Intanto in questo ultimo anno che ci separa dalla partenza della missione il team di ExoMars sta lavorando senza sosta. Dopo il successo dei test estivi sui paracadute, proprio pochi giorni fa è stato raggiunto un altro traguardo fondamentale: il primo test di profondità per il trapano di Rosalind Franklin.

Il test, effettuato presso il simulatore di suolo marziano in Altec a Torino, si è concluso con l’estrazione di campioni a 1,7 metri di profondità. Un risultato che supera tutti i precedenti rover marziani grazie alla sua trivella made in Italy. Il trapano è stato messo alla prova sul cosiddetto gemello terrestre del rover, che avrà un ruolo importante anche quando l’originale sarà al lavoro sulla superficie marziana.

Trapanare il suolo di Marte, sfida con la quale si sta confrontando in queste settimane il rover di ultima generazione della Nasa Perseverance, è il primo passo delle future missioni di sample return, in collaborazione tra Nasa ed Esa. Riportare sul nostro pianeta un pezzetto di Marte aprirà orizzonti completamente nuovi, preparando il terreno per la futura colonizzazione marziana. A tal proposito, lo sviluppo di una tecnologia che permetta di raccogliere risorse direttamente in loco sarà fondamentale per rendere le future colonie spaziali sostenibili. Ma non è detto che si debba anche in questo caso scavare così in profondità: secondo diversi studi, la risorsa potenzialmente più utile si trova direttamente sulla superficie, ed è la regolite.

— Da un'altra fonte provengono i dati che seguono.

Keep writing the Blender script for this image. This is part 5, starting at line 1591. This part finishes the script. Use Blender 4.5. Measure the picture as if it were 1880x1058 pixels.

Serviranno però tecnologie altrettanto avanzate per estrarre dalla regolite le risorse indispensabili alla sopravvivenza degli astronauti. Recentemente, risultati promettenti stanno arrivando da un progetto guidato dal Politecnico di Milano in collaborazione con Ohb-Italia, per ottenere ossigeno e acqua dalla regolite che, in particolare sulla Luna, si trova anche sotto forma di sabbia.